● **INSTRUCTION**: Copy the listing below line for line, starting at its first line and ending with the line that has "8), 'chrome_dark', hk, True)" in it. Add nothing.

______________________________

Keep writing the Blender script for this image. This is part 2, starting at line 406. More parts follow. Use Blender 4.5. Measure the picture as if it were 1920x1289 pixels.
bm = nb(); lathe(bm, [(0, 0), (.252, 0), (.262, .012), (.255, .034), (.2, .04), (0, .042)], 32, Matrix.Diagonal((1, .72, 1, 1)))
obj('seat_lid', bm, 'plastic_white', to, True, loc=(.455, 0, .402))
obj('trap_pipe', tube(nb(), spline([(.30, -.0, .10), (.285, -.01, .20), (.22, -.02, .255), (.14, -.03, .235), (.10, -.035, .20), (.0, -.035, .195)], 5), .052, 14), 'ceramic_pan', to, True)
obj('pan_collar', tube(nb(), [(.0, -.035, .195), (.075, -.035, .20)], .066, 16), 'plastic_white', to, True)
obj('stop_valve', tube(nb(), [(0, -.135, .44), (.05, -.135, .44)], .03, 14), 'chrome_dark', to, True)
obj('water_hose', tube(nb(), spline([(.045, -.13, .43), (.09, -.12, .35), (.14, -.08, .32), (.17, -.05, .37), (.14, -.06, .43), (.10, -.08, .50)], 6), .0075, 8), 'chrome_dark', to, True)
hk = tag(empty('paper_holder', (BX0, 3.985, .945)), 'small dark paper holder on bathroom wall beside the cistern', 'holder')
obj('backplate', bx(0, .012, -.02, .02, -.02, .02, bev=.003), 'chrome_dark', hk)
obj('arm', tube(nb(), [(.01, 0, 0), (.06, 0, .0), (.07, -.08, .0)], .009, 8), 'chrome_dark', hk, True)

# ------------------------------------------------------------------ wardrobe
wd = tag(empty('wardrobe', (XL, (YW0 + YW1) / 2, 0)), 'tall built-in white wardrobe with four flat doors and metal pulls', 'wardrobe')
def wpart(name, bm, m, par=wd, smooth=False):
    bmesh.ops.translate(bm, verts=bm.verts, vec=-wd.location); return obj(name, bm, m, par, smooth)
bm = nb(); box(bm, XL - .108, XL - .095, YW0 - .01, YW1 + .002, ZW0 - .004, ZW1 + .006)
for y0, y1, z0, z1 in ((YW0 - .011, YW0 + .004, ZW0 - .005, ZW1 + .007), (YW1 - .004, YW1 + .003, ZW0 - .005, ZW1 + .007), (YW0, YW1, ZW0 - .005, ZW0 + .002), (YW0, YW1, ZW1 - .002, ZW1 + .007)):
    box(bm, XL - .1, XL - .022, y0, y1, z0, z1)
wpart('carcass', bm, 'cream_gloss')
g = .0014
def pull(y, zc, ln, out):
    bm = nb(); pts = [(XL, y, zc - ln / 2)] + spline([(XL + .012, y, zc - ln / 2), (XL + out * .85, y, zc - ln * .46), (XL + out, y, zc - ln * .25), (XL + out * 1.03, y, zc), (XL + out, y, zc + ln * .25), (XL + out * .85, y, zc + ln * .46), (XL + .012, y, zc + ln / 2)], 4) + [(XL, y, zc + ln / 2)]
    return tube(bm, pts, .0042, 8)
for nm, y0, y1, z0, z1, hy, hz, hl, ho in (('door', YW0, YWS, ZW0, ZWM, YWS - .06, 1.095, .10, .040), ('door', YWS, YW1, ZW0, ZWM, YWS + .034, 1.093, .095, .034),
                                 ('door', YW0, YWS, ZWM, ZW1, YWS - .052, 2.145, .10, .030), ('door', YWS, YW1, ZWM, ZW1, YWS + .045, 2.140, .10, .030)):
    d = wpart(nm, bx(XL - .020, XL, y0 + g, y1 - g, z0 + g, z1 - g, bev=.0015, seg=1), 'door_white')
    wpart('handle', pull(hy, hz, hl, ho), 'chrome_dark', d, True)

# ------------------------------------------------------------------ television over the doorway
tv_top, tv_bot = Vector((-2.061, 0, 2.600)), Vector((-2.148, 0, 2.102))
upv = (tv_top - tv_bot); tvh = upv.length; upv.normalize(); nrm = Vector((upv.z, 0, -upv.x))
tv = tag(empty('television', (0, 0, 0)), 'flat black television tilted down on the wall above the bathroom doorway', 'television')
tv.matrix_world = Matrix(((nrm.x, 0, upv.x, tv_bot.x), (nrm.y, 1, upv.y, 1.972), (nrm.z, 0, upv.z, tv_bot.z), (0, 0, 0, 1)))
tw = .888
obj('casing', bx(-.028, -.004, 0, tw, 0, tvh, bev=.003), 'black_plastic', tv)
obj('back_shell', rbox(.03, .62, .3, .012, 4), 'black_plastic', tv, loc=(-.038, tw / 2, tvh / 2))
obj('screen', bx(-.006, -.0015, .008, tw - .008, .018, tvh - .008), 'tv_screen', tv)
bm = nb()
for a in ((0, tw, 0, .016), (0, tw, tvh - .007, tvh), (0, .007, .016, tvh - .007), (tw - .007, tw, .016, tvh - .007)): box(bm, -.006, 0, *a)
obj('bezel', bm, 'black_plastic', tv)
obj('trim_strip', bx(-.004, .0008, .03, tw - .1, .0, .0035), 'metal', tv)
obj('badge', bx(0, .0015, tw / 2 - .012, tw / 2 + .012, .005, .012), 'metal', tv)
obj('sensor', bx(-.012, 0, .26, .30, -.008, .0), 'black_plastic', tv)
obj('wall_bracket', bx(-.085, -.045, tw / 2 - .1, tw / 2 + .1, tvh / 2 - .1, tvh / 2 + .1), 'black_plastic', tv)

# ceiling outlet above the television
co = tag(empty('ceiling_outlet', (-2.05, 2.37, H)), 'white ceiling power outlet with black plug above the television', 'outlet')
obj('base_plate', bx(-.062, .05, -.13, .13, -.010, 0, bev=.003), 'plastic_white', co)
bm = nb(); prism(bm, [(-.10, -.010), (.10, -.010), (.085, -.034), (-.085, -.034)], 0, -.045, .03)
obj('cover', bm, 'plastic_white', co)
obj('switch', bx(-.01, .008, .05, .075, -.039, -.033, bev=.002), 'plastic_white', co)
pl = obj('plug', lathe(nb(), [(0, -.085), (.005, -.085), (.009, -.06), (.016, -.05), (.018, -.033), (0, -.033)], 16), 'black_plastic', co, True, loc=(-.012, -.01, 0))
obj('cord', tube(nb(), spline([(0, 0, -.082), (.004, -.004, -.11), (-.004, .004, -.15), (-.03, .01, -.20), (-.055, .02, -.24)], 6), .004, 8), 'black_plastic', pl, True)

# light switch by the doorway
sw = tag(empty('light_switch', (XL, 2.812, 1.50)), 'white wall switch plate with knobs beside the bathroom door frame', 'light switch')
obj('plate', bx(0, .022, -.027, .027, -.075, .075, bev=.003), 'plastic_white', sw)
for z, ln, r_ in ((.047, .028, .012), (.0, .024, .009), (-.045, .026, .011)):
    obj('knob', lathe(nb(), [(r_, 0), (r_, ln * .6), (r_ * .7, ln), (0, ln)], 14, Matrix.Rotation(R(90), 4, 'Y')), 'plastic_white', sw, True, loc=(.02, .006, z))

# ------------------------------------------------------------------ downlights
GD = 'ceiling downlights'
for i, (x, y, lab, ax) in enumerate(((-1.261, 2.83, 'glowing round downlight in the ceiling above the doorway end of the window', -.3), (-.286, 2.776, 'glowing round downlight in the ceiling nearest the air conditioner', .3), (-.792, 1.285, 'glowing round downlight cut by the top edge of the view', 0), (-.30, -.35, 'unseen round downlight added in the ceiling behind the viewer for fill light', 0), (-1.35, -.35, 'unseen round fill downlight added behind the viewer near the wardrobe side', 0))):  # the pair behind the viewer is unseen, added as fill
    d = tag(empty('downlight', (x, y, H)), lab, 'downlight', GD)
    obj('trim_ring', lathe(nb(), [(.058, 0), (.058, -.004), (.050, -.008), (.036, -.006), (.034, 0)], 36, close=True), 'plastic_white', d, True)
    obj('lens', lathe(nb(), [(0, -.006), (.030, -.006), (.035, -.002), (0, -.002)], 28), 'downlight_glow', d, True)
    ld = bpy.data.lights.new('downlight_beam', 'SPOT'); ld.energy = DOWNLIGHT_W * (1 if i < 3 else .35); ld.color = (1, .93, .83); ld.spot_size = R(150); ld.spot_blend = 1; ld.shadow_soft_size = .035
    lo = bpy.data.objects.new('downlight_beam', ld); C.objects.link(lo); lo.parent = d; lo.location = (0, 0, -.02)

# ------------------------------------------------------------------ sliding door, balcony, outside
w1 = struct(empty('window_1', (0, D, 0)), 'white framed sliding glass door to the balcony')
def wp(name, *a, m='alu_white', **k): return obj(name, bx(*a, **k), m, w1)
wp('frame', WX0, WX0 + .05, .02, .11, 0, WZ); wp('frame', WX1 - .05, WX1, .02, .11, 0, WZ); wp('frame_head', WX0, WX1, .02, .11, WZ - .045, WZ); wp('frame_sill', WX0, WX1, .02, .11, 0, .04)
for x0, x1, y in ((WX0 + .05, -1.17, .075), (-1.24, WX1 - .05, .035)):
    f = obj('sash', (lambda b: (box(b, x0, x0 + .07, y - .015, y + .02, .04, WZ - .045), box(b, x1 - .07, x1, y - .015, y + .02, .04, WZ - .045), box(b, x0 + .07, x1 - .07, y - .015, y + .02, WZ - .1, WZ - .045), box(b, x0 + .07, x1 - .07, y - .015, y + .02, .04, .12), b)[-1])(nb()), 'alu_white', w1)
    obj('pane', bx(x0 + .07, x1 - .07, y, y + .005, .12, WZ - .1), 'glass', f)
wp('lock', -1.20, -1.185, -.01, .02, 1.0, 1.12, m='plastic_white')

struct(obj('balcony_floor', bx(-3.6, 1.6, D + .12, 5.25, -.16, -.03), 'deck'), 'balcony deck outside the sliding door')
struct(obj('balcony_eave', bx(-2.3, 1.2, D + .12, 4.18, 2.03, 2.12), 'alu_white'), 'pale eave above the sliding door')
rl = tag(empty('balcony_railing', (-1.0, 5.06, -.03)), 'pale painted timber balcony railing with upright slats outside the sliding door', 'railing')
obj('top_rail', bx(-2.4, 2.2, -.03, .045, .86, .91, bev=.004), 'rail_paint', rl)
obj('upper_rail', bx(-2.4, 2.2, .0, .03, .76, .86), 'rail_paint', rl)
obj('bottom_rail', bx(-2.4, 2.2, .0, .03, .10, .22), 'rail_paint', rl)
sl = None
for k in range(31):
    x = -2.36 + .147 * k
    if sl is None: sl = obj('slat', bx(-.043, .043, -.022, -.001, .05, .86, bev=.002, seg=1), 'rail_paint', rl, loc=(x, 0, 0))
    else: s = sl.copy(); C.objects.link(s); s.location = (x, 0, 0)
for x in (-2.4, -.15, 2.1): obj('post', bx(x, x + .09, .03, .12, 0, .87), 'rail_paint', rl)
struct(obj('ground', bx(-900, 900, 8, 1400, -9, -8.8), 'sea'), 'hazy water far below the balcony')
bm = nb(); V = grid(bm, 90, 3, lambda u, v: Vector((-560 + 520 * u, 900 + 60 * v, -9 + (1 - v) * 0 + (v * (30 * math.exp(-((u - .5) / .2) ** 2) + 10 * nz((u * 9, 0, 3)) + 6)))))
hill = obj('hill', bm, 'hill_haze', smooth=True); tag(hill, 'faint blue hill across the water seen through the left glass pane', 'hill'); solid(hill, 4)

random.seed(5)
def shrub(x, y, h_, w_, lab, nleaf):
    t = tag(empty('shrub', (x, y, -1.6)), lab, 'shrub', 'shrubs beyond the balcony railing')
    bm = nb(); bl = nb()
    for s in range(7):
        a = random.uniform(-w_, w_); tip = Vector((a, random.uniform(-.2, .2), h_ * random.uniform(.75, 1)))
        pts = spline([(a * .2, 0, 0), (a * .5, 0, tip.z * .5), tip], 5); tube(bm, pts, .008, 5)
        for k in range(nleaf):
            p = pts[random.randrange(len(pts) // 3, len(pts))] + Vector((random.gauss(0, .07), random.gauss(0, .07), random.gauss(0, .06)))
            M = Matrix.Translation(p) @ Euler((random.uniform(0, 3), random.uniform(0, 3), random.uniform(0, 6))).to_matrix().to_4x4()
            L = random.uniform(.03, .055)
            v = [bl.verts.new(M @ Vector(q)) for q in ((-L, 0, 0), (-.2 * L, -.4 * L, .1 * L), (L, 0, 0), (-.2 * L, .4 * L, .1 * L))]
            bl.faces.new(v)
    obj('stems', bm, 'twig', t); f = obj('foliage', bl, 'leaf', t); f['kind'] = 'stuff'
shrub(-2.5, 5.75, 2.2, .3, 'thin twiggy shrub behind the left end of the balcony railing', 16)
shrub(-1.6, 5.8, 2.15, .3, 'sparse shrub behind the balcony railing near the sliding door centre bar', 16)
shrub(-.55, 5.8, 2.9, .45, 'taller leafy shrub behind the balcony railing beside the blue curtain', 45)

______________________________

● **FINAL RESULT**:
Keep writing the Blender script for this image. This is part 2, starting at line 406. More parts follow. Use Blender 4.5. Measure the picture as if it were 1920x1289 pixels.
bm = nb(); lathe(bm, [(0, 0), (.252, 0), (.262, .012), (.255, .034), (.2, .04), (0, .042)], 32, Matrix.Diagonal((1, .72, 1, 1)))
obj('seat_lid', bm, 'plastic_white', to, True, loc=(.455, 0, .402))
obj('trap_pipe', tube(nb(), spline([(.30, -.0, .10), (.285, -.01, .20), (.22, -.02, .255), (.14, -.03, .235), (.10, -.035, .20), (.0, -.035, .195)], 5), .052, 14), 'ceramic_pan', to, True)
obj('pan_collar', tube(nb(), [(.0, -.035, .195), (.075, -.035, .20)], .066, 16), 'plastic_white', to, True)
obj('stop_valve', tube(nb(), [(0, -.135, .44), (.05, -.135, .44)], .03, 14), 'chrome_dark', to, True)
obj('water_hose', tube(nb(), spline([(.045, -.13, .43), (.09, -.12, .35), (.14, -.08, .32), (.17, -.05, .37), (.14, -.06, .43), (.10, -.08, .50)], 6), .0075, 8), 'chrome_dark', to, True)
hk = tag(empty('paper_holder', (BX0, 3.985, .945)), 'small dark paper holder on bathroom wall beside the cistern', 'holder')
obj('backplate', bx(0, .012, -.02, .02, -.02, .02, bev=.003), 'chrome_dark', hk)
obj('arm', tube(nb(), [(.01, 0, 0), (.06, 0, .0), (.07, -.08, .0)], .009, 8), 'chrome_dark', hk, True)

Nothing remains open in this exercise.